Joe Gutierrez | CSUSB Office of Strategic Communication | (951) 236-4522 | joeg@csusb.edu
Doctoral candidates in the education leadership program at Cal State San Bernardino are hearing directly from a recognized expert in ethics and author of the textbook in their Ethical Leadership and Decision-Making in Education course (EDUC 7908) this summer.
Douglas Simpson, author of “Ethical Dilemmas in Schools: Collaborative Inquiry, Decision-Making, and Action,” co-led/taught the July 9 virtual class with Jacqueline Romano, a CSUSB assistant professor of education. He is scheduled to visit for two more sessions, July 16 and 30, of the four-week course, which is meeting virtually on Zoom, Romano said.

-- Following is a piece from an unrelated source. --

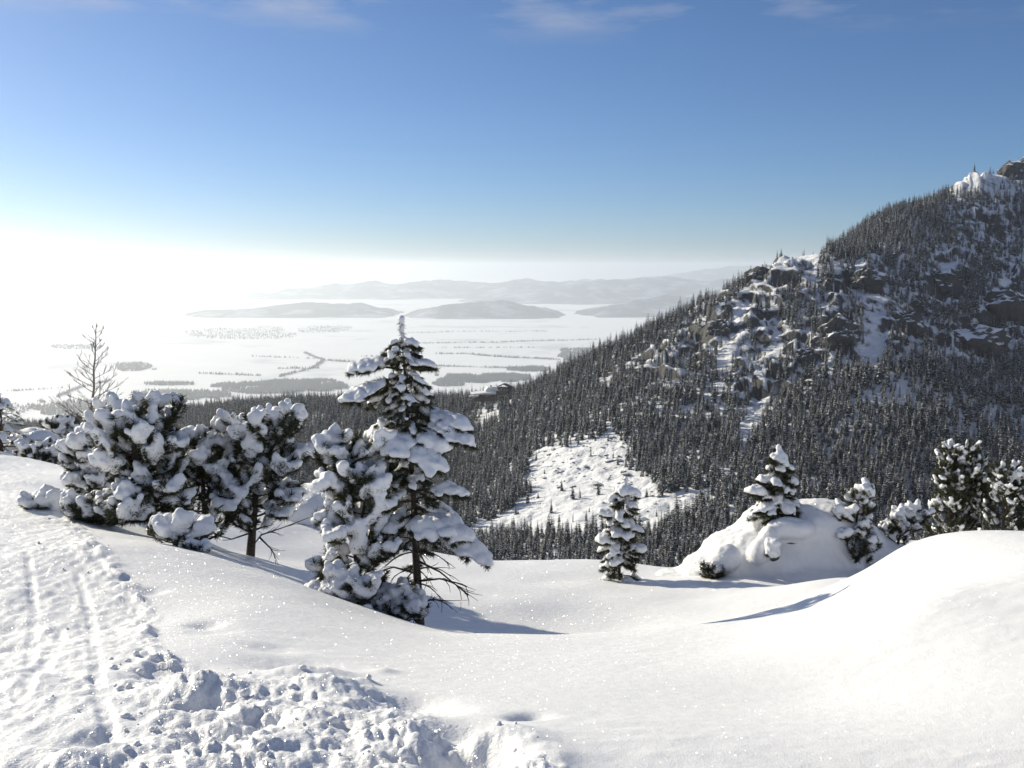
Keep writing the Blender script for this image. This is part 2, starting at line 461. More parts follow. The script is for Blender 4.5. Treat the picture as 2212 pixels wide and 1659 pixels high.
def crumbs():
    r = random.Random(12)
    import bmesh
    from mathutils import noise
    bm = bmesh.new(); bmesh.ops.create_icosphere(bm, subdivisions=1, radius=1)
    bv = np.array([v.co[:] for v in bm.verts]); bf = np.array([[v.index for v in f.verts] for f in bm.faces]); bm.free()
    XY = []
    while len(XY) < 160:
        if r.random() < .7: x, y = r.uniform(250, 1260), r.uniform(1440, 1659)
        else: x, y = r.uniform(60, 420), r.uniform(1090, 1600)
        if poly_sd(np.array([x]), np.array([y]), ROUGH)[0] < -14: continue
        XY.append(locate(x, y))
    XY = np.array(XY); Z = near_height(XY[:, 0], XY[:, 1])
    V = []; Fc = []
    for k, ((x, y), z) in enumerate(zip(XY, Z)):
        q = .004 + .020 * r.random() ** 3.5
        w = np.array([r.uniform(.7, 1.4), r.uniform(.7, 1.4), r.uniform(.6, 1.0)]) * q
        j = np.array([1 + .35 * noise.noise(Vector(v) * 1.7 + Vector((k, 0, 0))) for v in bv])[:, None]
        V.append(bv * j * w + np.array([x, y, z + q * .25])); Fc.append(bf + k * len(bv))
    tag(add_obj('snow_crumbs', new_mesh('snow_crumbs', np.concatenate(V), np.concatenate(Fc), [M_trod])), 'loose crumbs of broken snow along the churned trail edge', kind='stuff')
crumbs()
def ground_z(x, y):
    return float(near_height(np.array([x]), np.array([y]), False)[0])

# ------------------------------------------------------------------ mountain side, valley and spur
MP = []
for p in [(2212, 1130, 560), (2212, 950, 700), (2212, 800, 840), (2212, 700, 940), (2212, 575, 1080), (2212, 450, 1240), (2212, 362, 1400), (2290, 350, 1450), (2080, 396, 1290), (2015, 432, 1200), (2150, 380, 1345), (2080, 520, 1110), (2080, 700, 900),
          (1950, 1150, 540), (1950, 950, 660), (1950, 800, 770), (1950, 650, 890), (1950, 530, 1020), (1950, 466, 1130),
          (1700, 1200, 470), (1700, 1150, 520), (1700, 1050, 600), (1700, 950, 680), (1700, 850, 755), (1700, 700, 860), (1700, 574, 965),
          (1450, 1130, 545), (1450, 1000, 680), (1450, 850, 800), (1450, 708, 940),
          (1250, 1200, 480), (1250, 1130, 580), (1250, 1050, 670), (1250, 950, 790), (1250, 850, 920), (1250, 794, 1010),
          (1100, 1150, 600), (1100, 1000, 820), (1100, 864, 1050),
          (1000, 1150, 620), (1000, 1100, 710), (1000, 950, 950), (1000, 864, 1150),
          (600, 1150, 650), (600, 1000, 920), (600, 874, 1300), (800, 870, 1230), (800, 1000, 930),
          (390, 900, 1400), (390, 1000, 980), (200, 927, 1600), (0, 927, 1680), (0, 1000, 1200)]:
    MP.append(tuple(at(*p)))
def dirp(x, Y, z):
    a = at(x, 800, Y); return (a.x, Y, z)
for p in [(2212, 1600, 148), (2212, 1900, 60), (1950, 1300, 55), (1950, 1700, -90), (1700, 1150, -30), (1700, 1600, -220), (1450, 1120, -105), (1250, 1230, -170), (1000, 1400, -235), (600, 1600, -270), (200, 1950, -335), (0, 2050, -350), (-300, 2000, -350),
          (2212, 200, -60), (2212, 350, -108), (1950, 200, -66), (1950, 350, -112), (1700, 200, -80), (1700, 330, -118), (1250, 100, -48), (1250, 200, -95), (1250, 330, -130),
          (700, 100, -48), (700, 250, -105), (200, 100, -40), (200, 300, -95), (-300, 300, -80), (-300, 1000, -200), (2700, 300, -90), (2700, 700, -70), (2700, 1000, 40), (2700, 1400, 150), (2700, 150, -40),
          (1250, 2100, -430), (600, 2400, -470), (0, 2700, -500), (1950, 2100, -350), (2212, 2400, -250), (1106, 3000, -800), (2500, 3000, -600), (0, 3300, -860), (1700, 2700, -640), (-300, 3000, -760), (2700, 2500, -300), (1106, 3600, -1010), (2300, 3700, -960), (0, 3700, -1020),
          (1106, 40, -16), (2212, 40, -12), (0, 45, -13), (1700, 60, -24), (600, 60, -27)]:
    MP.append(dirp(*p))
mt = TPS(MP, 300.0, 5e-4)

CLIFFS = [(1640, 590, 45, 30), (1700, 600, 70, 45), (1560, 700, 70, 50), (1500, 745, 45, 40), (1640, 690, 60, 60), (1810, 640, 50, 40), (1810, 720, 70, 60), (1740, 770, 50, 50), (1880, 600, 60, 40), (1960, 700, 60, 60),
          (2040, 620, 55, 55), (2080, 560, 45, 40), (2100, 740, 90, 45), (2175, 670, 60, 60), (2190, 600, 40, 40), (2130, 480, 60, 50), (1640, 830, 60, 70), (1430, 790, 60, 45), (2205, 352, 22, 30), (2120, 400, 50, 22), (1550, 620, 30, 30), (1960, 430, 25, 12), (2195, 740, 30, 40)]
GULLY = [([(1760, 545), (1700, 575), (1640, 625), (1590, 670)], 24), ([(1687, 725), (1655, 800), (1635, 890), (1610, 950)], 17), ([(1893, 620), (1893, 690), (1885, 765)], 28), ([(1810, 620), (1790, 680)], 18),
         ([(2010, 400), (2080, 388), (2180, 362)], 22), ([(2212, 590), (2160, 640), (2130, 660)], 16), ([(2020, 570), (2050, 585)], 18), ([(1620, 640), (1585, 740), (1560, 800)], 14), ([(1790, 935), (1850, 905)], 6), ([(1330, 960), (1350, 1000)], 8), ([(2130, 780), (2080, 740)], 8), ([(1940, 780), (1990, 740)], 10), ([(1045, 890), (1050, 915)], 8)]
CLEARING = [(1332, 935), (1252, 950), (1145, 973), (1131, 1025), (1141, 1063), (1075, 1102), (1010, 1135), (1010, 1165), (1100, 1158), (1250, 1158), (1400, 1152), (1500, 1116), (1552, 1048), (1426, 1074), (1408, 1022), (1340, 1010), (1365, 975)]
def cliff_mask(px, py):
    m = np.zeros(px.shape)
    for x, y, a, b in CLIFFS:
        m = np.maximum(m, np.exp(-(((px - x) / a) ** 2 + ((py - y) / b) ** 2)))
    return m
def gully_mask(px, py):
    m = np.zeros(px.shape)
    for line, w in GULLY:
        m = np.maximum(m, sstep(1.3, .6, dist_line(px, py, line) / w))
    return m
def mount_xyz(X, Y):
    Z = mt(X, Y)
    r = np.hypot(X, Y)
    px, py = project(X, Y, Z)
    far = sstep(300, 500, r)
    Z = Z + far * (4 * fbm(X * .006, Y * .006, 4, 31)) * sstep(2600, 1500, r)
    c = cliff_mask(px, py) * far
    ridged = 1 - np.abs(fbm(X * .016, Y * .016, 4, 51, .55))
    Z = Z + c * (19 * (ridged - .6) + 9 * fbm(X * .045, Y * .045, 4, 52, .6))
    # ledges: steep risers and flat treads
    hstep = 17.0
    wp = 1.3 * fbm(X * .011, Y * .011, 3, 57) + (.5 * X + .15 * Y) / 60
    q = Z / hstep + wp
    fr = q - np.floor(q)
    led = (np.floor(q) + sstep(.4, .72, fr) - wp) * hstep
    lm = np.clip(c * 1.3, 0, 1) * sstep(-.35, .35, fbm(X * .018, Y * .018, 3, 59))
    Z = Z + lm * (led - Z) * .85
    cl = in_poly(px, py, CLEARING) & (r > 300)
    Z = Z + np.where(cl, 1.6 * fbm(X * .06, Y * .06, 3, 71), 0)
    Z = np.where(Z > 138, 138 + 14 * np.tanh((Z - 138) / 14), Z)
    return np.maximum(Z, -1020)
def mount_z(x, y):
    return float(mount_xyz(np.array([float(x)]), np.array([float(y)]))[0])
ang = np.radians(np.concatenate([np.linspace(-75, -31, 50, endpoint=False), np.linspace(-31, -3, 120, endpoint=False), np.linspace(-3, 31, 340, endpoint=False), np.linspace(31, 75, 60)]))
rad = np.concatenate([np.exp(np.linspace(math.log(26), math.log(380), 50, endpoint=False)), np.exp(np.linspace(math.log(380), math.log(1350), 340, endpoint=False)), np.exp(np.linspace(math.log(1350), math.log(3900), 60))])
A_, R_ = np.meshgrid(ang, rad)
X_, Y_ = np.sin(A_) * R_, np.cos(A_) * R_
Z_ = mount_xyz(X_, Y_)
Z_ = Z_ - 8 * sstep(40, 26, R_)
na, nr = len(ang), len(rad)
idx = np.arange(na * nr).reshape(nr, na)
mq = np.stack([idx[:-1, :-1], idx[:-1, 1:], idx[1:, 1:], idx[1:, :-1]], -1).reshape(-1, 4)[:, ::-1]
tag(add_obj('mountain', new_mesh('mountain', np.stack([X_, Y_, Z_], -1).reshape(-1, 3), mq, [M_mount])), 'steep mountainside with snowy gullies and dark crags above a wooded valley', kind='structure')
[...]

“This is a great opportunity for my doctoral students to meet the scholars that they are reading or studying and get inspired by the researchers/scholars in our field,” she said. “This is a unique opportunity for many doctoral students in the Ed.D. program.”
Romano, a CSUSB alumna ‘00, ’04 who began teaching at her alma mater in 2018, said Simpson’s work on ethics “certainly was a major influence in my doctoral work, incorporating Deweyan thought and ethics, the ethical teacher, ethical knowledge and ethical decision-making in education.”
Simpson also made an impression on student Hector Ramirez, telling him, “I really enjoyed you opening up and letting us know about your real-life struggles when you were young and how you overcome them. I appreciate it.”
Simpson, who is currently serving as associated faculty at Texas Christian University, where he is doing research, occasional teaching and serving on dissertations, is the author or co-author of numerous articles, reviews, chapters and books. Among his works are including “John Dewey and the Art of Teaching,” “The Pedagodfathers: The Lords of Education,” “Recreating Schools: Places Where Everyone Learns and Likes It,” and “The Teacher as Philosopher, and Educational Reform: A Deweyan Perspective, Ethical Decision-Making in School Administration.”
Simpson has taught in the fields of ethics and teaching, curriculum and instruction, school psychology, and educational theory. He has held tenured positions at the University of Louisville, Memorial University of Newfoundland, and Tennessee State University, and was Professor and Helen DeVitt Jones Chair in Teacher Education at Texas Tech University where he retired in 2013.